Industry 3 and Industry 4 Differences in ERP and MES Integrations

Article Type: FAQ Audience: All Users Module: FAQ

Manufacturing organizations face critical decisions about how to integrate their MES with ERP systems. The approach fundamentally differs between Industry 3.0 and Industry 4.0 methodologies, with significant implications for flexibility, scalability, and future-proofing.

Important: The opinions and views within this video are from a well-known industry expert, Walker Reynolds.

🎥 Video walkthrough: MES to ERP Communications: Industry 3.0 vs 4.0 — Watch on YouTube

ERP as the Master Data Model

ERP systems contain the foundational structure for manufacturing: organizational hierarchy, product and BOM definitions, manufacturing steps and routing, work orders, and production schedules.

Industry 3.0: Traditional Point-to-Point Integration

Three primary connection methods:

  1. REST API Integration: MES makes API calls to ERP; request-response model based on specific events or schedules
  2. Direct SQL Database Connection: ODBC/JDBC connectors querying ERP database tables directly; requires intimate knowledge of ERP database structure
  3. Custom Connectors: Vendor-specific solutions (e.g., Wonderware to SAP); creates vendor lock-in and limited flexibility

The fundamental problem: When requirements change, modifications are required at three separate points — ERP side, communication layer, and MES side. This creates a brittle integration architecture that’s expensive to maintain.

Industry 4.0: Unified Namespace Architecture

Instead of point-to-point connections, systems publish data to a shared namespace where other systems subscribe to relevant information.

Publisher-Subscriber Model:

  • MES publishes: real-time production data, equipment status, quality measurements, production counts
  • ERP publishes: master data, work orders, product specs, BOMs, inventory levels

Dynamic Extensibility: When the ERP adds new data (e.g., BOM data), MES subscribers automatically receive notification. Using wildcard subscriptions (ERP_Functions/*), any new ERP data becomes available to MES without integration changes — only the consumption logic needs updating.

Single Point of Change: Unlike Industry 3.0 (3 change points), Industry 4.0 requires changes only at the consumption point.

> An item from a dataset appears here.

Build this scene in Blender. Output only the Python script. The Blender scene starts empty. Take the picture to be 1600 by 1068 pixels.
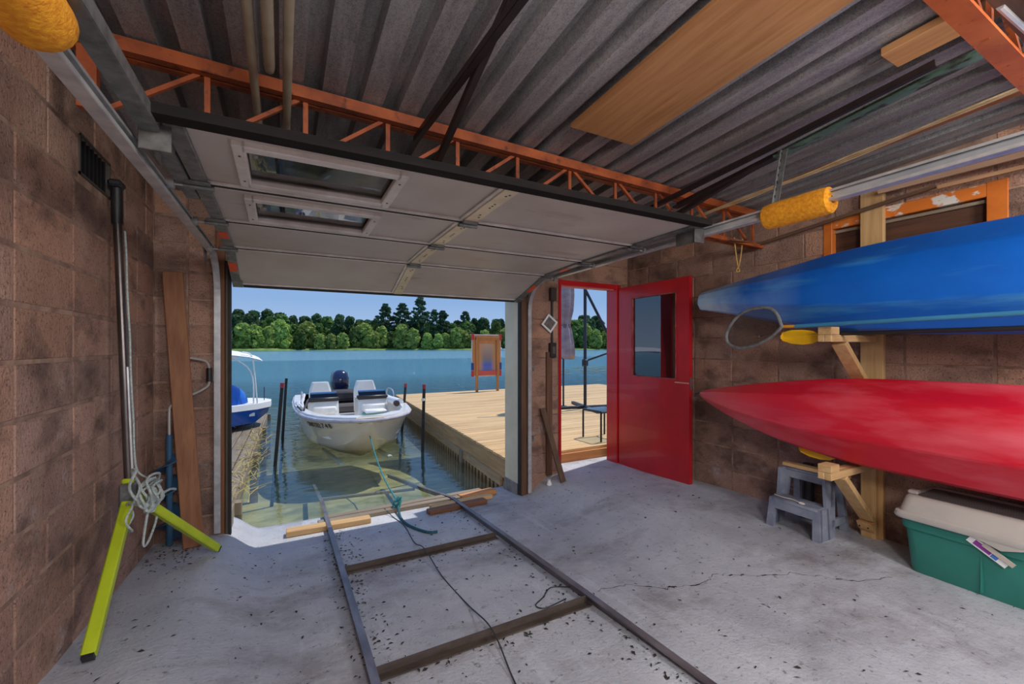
import bpy, math, random
from mathutils import Vector, Matrix, Euler
R = math.radians
scene = bpy.context.scene
col = scene.collection
random.seed(7)

# ------------------------------------------------------------------ camera
cam_d = bpy.data.cameras.new('camera')
cam_d.sensor_width = 36.0
cam_d.lens = 670.0 / 1600.0 * 36.0
cam_d.shift_y = 7.0 / 1600.0
cam_d.clip_start = 0.05
cam_d.clip_end = 2000
cam = bpy.data.objects.new('camera', cam_d)
cam.location = (0, 0, 1.36)
cam.rotation_euler = (R(90), 0, R(-28.2))
col.objects.link(cam)
scene.camera = cam

# ------------------------------------------------------------------ light
SUN_EL, SUN_AZ = 63.0, 14.0          # azimuth measured from +X towards +Y
world = bpy.data.worlds.new('sky_world'); scene.world = world
world.use_nodes = True
wn = world.node_tree
bg = wn.nodes['Background']
tc = wn.nodes.new('ShaderNodeTexCoord'); sx3 = wn.nodes.new('ShaderNodeSeparateXYZ')
ramp = wn.nodes.new('ShaderNodeValToRGB')                     # hazy summer sky: height above the horizon only
wn.links.new(tc.outputs['Generated'], sx3.inputs[0]); wn.links.new(sx3.outputs['Z'], ramp.inputs[0])
ce = ramp.color_ramp.elements
ce[0].position = 0.0; ce[0].color = (0.44, 0.59, 0.81, 1)
ce[1].position = 1.0; ce[1].color = (0.13, 0.28, 0.66, 1)
q = ce.new(0.10); q.color = (0.27, 0.44, 0.74, 1)
q = ce.new(0.35); q.color = (0.20, 0.38, 0.72, 1)
wn.links.new(ramp.outputs[0], bg.inputs['Color'])
bg.inputs['Strength'].default_value = 1.0

sd = bpy.data.lights.new('sun', 'SUN')
sd.energy = 3.3
sd.angle = R(0.6)
sd.color = (1.0, 0.95, 0.87)
sun = bpy.data.objects.new('sun', sd)
col.objects.link(sun)
dv = Vector((math.cos(R(SUN_EL)) * math.cos(R(SUN_AZ)), math.cos(R(SUN_EL)) * math.sin(R(SUN_AZ)), math.sin(R(SUN_EL))))
sun.rotation_euler = dv.to_track_quat('Z', 'Y').to_euler()
sun.location = (20, 10, 30)

scene.view_settings.view_transform = 'Standard'
scene.view_settings.look = 'None'
scene.view_settings.exposure = 0.0
scene.view_settings.gamma = 1.0
scene.view_settings.use_curve_mapping = False
FILL_W = 150.0                       # each unseen fill light added behind the photographer

# ------------------------------------------------------------------ materials
MATS = {}

def srgb(r, g, b):
    f = lambda c: c / 12.92 if c <= 0.04045 else ((c + 0.055) / 1.055) ** 2.4
    return (f(r / 255.0), f(g / 255.0), f(b / 255.0), 1.0)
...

How Fuuz Enables Industry 4.0 Integration

  • Integrated MES and integration platform — no separate MES system to integrate
  • Native MQTT communication with ISA-95 semantic hierarchy
  • Pre-built connectors for all major ERP systems (SAP, Oracle, NetSuite, Plex, QAD, IFS, Infor, Acumatica)
  • Visual configuration tools; no custom programming required
  • Vendor-agnostic: add new systems without integration redesign

Business Benefits of Industry 4.0 Integration

  • Lower Development Costs: Configuration vs. custom programming
  • Single Point of Change: Extensions require far less maintenance
  • Rapid Response: Automatic data flow adaptation to ERP changes
  • Full Context: ERP gains real-time production data; MES gains complete master data context

Conclusion

The evolution from Industry 3.0 to Industry 4.0 integration represents a fundamental shift from rigid, expensive point-to-point connections to flexible, extensible unified namespace architecture. The Fuuz Industrial Intelligence Platform provides the foundation for this shift, combining native MES capabilities with comprehensive ERP connectivity.